L’armée, que certains jugeaient composée de va-nu-pieds peu combatifs, a reçu les moyens (véhicules, carburant, armements et munitions) et la formation qui lui faisaient défaut. Le budget des armées a été augmenté et devrait plus que doubler l’an prochain, passant de 3 à 7 milliards d’ouguiyas (de 9 à 20 millions d’euros environ). Des zones militaires et 35 points de passage obligés ont été institués. De purement défensives, les opérations sont devenues offensives, et les forces mauritaniennes se sont projetées loin en territoire malien pour détruire bandes de trafiquants et bases de l’organisation Aqmi (en forêt de Ouagadou notamment) grâce à un système de renseignement efficace.
Mais la guerre est d’abord idéologique. Elle a été engagée avec le concours « d’érudits et de savants religieux de renommée internationale pour réconcilier le citoyen avec le vrai islam, discréditer les terroristes aux yeux des populations en démontant leurs thèses », assure le colonel. Parmi les mesures prises, citons des débats entre imams et terroristes, la création d’une radio du Coran, le recrutement de centaines d’élèves d’écoles coraniques pour les soustraire à la propagande extrémiste.
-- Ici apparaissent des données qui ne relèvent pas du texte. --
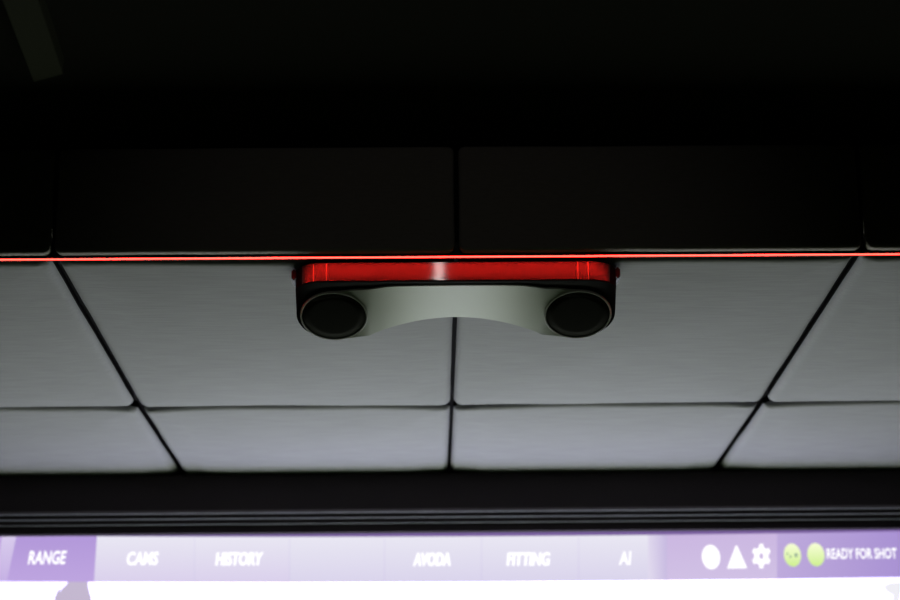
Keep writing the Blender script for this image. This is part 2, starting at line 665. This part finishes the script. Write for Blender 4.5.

Dans le domaine social, de nouvelles moughataas (départements) ont été créées dans les zones isolées qui servent de repaire aux terroristes, afin de procurer à la population les services de base que ceux-ci prétendaient lui offrir. « Cela a contribué à les priver de certaines bases arrières où ils recrutaient », souligne Brahim Vall Ould Cheibani.
Le bilan est éloquent : depuis 2010, toutes les tentatives terroristes ont été mises en échec. « Plus de 60 % des terroristes se sont repentis, et des programmes ont été engagés pour leur réinsertion dans la vie civile », conclut le colonel, qui se félicite que ces diverses mesures aient « porté la peur chez l’adversaire ».